Sirisute has taught fighters, professional athletes and actors over his lengthy career. He explains that Muay Thai is complementary to other physical activities. Sirisute uses professional football as an example. While helping train Dallas Cowboys football team with conditioning coach Bob Ward and head coach Tom Landry, the players had a Muay Thai-style wake-up call.

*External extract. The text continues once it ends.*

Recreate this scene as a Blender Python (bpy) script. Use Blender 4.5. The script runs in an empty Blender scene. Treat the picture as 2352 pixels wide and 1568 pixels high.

“I worked them over there and let them kick the pad, not [more] than three minutes”. The football players, including quarterback Danny White, developed a new physical awareness. Sirisute is mildly sympathetic to their plight, stating “you learn everything about your body” when practicing Muay Thai.  Although he worked with everyone on the team, it was defensive tackle Randy White (#54) who showed more spirit, worked harder, and had more passion for Muay Thai than any of his teammates.

GRAND PLANS

Sirisute is a big supporter of Thai customs and culture through his curriculum, as well as discipline and respect. However, he acknowledges that learning to teach Muay Thai is made more difficult by a culture shock many fighters experience upon coming to the US. Sirisute explains that blending into a new and different society is a must. His own ability to balance the appropriate amount of Thailand to inject into a given situation is what has allowed Sirisute to grow the Thai Boxing Association (often referred to as the TBA) into the World Thai Boxing Association.

His vision for the future of his association is a continued quest for growth of Muay Thai, plus a desire that it will reach new elevations. Specifically?  “My goal is to see the Thai Boxing in the Olympics.”

Sirisute notes that there have been many great fighters in Thailand that never got the opportunity to fight outside of the country, never had the chance to make a name for themselves. After teaching Muay Thai for fifty years, how does Sirisute stay motivated to continue spreading the craft of Muay Thai?

“I think it the students allow me to keep going, because it take for a while to get to know all the student… After some student set up the seminar for me for over thirty years and I always stay with them, and then I always, that make me keep going. It’s the students – yes.”